Higher demand for technology-versed directors is an opportunity for younger candidates, says Gaines. “Boards will look at younger candidates more closely than they normally would if they have a strong technology skills background. They still need to have broad management experience and if they are going to make it to boards, they need to have been an executive at a younger age. I would expect to see boards looking at well-credentialed chief information officers as
candidates.”

Other search consultants have a different view. Egon Zehnder partner Neil Waters understands the dilemma but is concerned about this trend. “All of a sudden, aspiring directors are starting to market themselves as ‘disruption directors’ even though they have had a reasonably standard executive career.  I am not sure all boards are buying what they think they are buying.”

Further, Waters is concerned that the appointment of technology experts to boards could send the wrong message to executive teams. “If the organisation is concerned about a new entrant damaging its business, is the appointment of the disruption director going to solve that problem?”
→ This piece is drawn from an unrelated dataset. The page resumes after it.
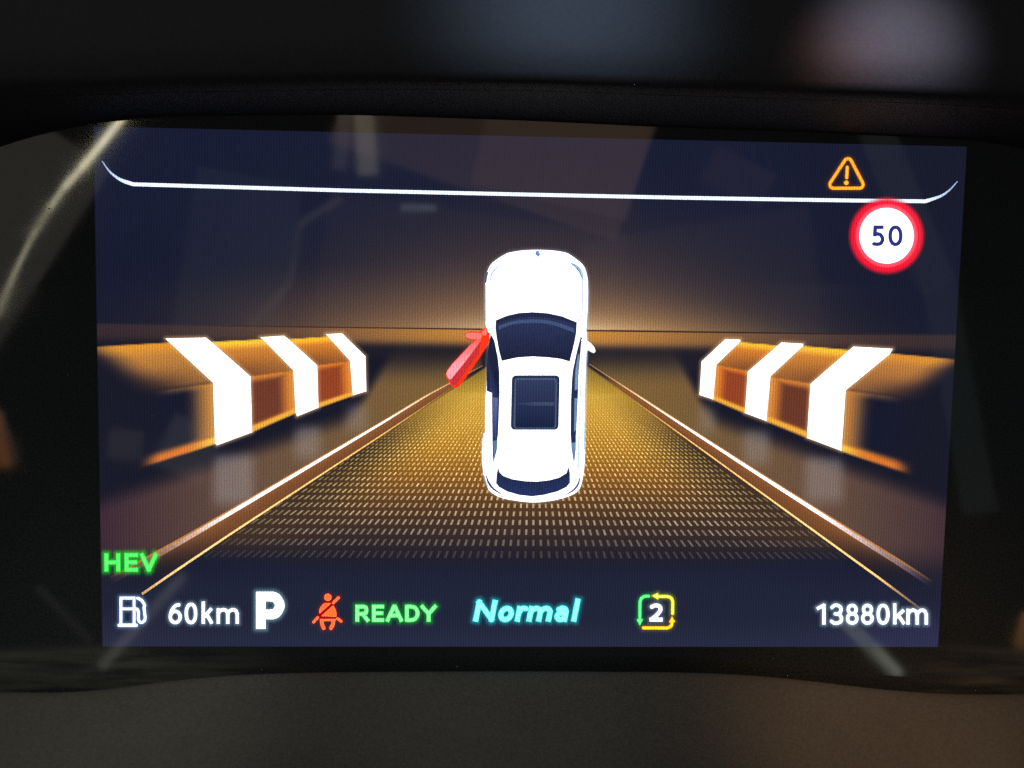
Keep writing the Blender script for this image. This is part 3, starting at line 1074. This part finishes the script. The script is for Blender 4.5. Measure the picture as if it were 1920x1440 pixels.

He says boards could consider a range of options based on a fundamental question: How much of the solution should be delivered by management and how much from the board? “The board can spend time assessing if management has sufficient depth in understanding how technology will affect the organisation and its industry. If the board still feels it needs more technology expertise, it could look to get the best advice possible from a range of people by forming an advisory board or committee.”

A board, for example, could recruit six tech experts to advise it and the executive team on technology-related issues. “Overseas banks have formed digital advisory boards, with people from Silicon Valley, to advise the main board on emerging technologies. Depending on the organisation, that makes more sense than appointing one director with a tech background.”

Waters says a focus on technology skills among directors risks overshadowing the board’s broader responsibilities. “We need to be reminded from time to time that the full job of a director is to govern across a range of issues, not just technology.  The best directors are typically those who have dealt with issues of real scale and complexity in their executive careers. It’s hard to get that experience if you have only worked as a technology specialist.”

The push for younger directors with technology skills could backfire, says Waters. “I understand chairmen thinking more about age diversity and refreshing the board with younger directors. But there seems to be an emerging bias against older directors. Experience should come with a premium for boards, not a discount.”

He says boards are now much more sensible about the skills they need. “They know technology is important, but not at the expense of appointing a director who cannot govern across a range of complex areas.”

If more tech experts are appointed, it is likely to be on boards of large, established organisations that are disrupted by technology, rather than those doing the disruption, such as emerging fast-growth ventures. History shows how quickly incumbent companies can fall when their markets are disrupted. They will need directors who can help the organisation survive in a new market and reorganise its resources – not just fend off the predators.